The benefit to the homeowner is that you may be able to save them some of their equity and prevent serious damage to their credit score. The lender will likely notify the credit agencies about the homeowner's late payments, but at least the homeowner will not have a foreclosure on their credit report.

What Is a Short Sale?

Not all pre-foreclosure listings will make financial sense. In some cases, the mortgage balance is higher than the value of the property which means the property is “underwater.” In this case, a lender may agree to a short sale, which means they'll be selling the property for an amount that is less than the balance due, and they'll take a loss on this mortgage.

Lenders will not be happy about making a short sale.
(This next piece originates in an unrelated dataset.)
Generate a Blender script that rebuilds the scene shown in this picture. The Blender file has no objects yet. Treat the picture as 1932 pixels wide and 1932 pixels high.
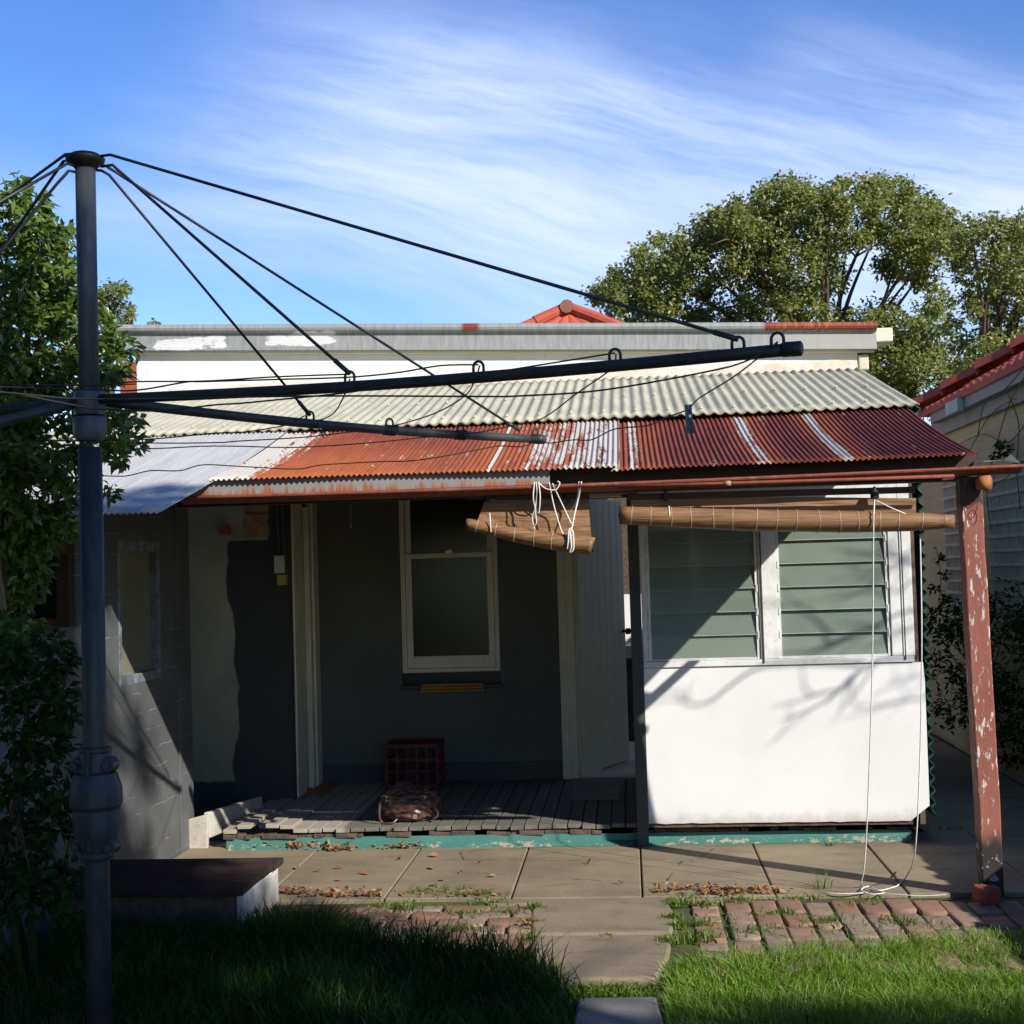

They may prefer to go ahead and foreclose on the property and try to sell it at auction for at least enough to pay off the balance of the loan rather than writing it off as a short sale.

Should You Use a Real Estate Agent?

Homeowners who are behind on their mortgage payments and have been served with a notice of default can be emotionally stressed. They might become resentful and uncooperative when first approached with an offer to buy their property.

Unless you're an experienced investor and used to dealing with these kinds of emotional situations, it might make sense to hire a real estate agent to handle the negotiations for you. An agent would have more experience in handling these types of situations.

Buying pre-foreclosed properties is an endeavor best left to seasoned investors, not first-time homebuyers. It's a complex process, and the laws are different in every state. You have to be willing and able to negotiate carefully in sometimes emotionally charged situations. However, if you're willing to do the hard work and investigation, buying homes that are in pre-foreclosure can be a profitable real estate investing venture.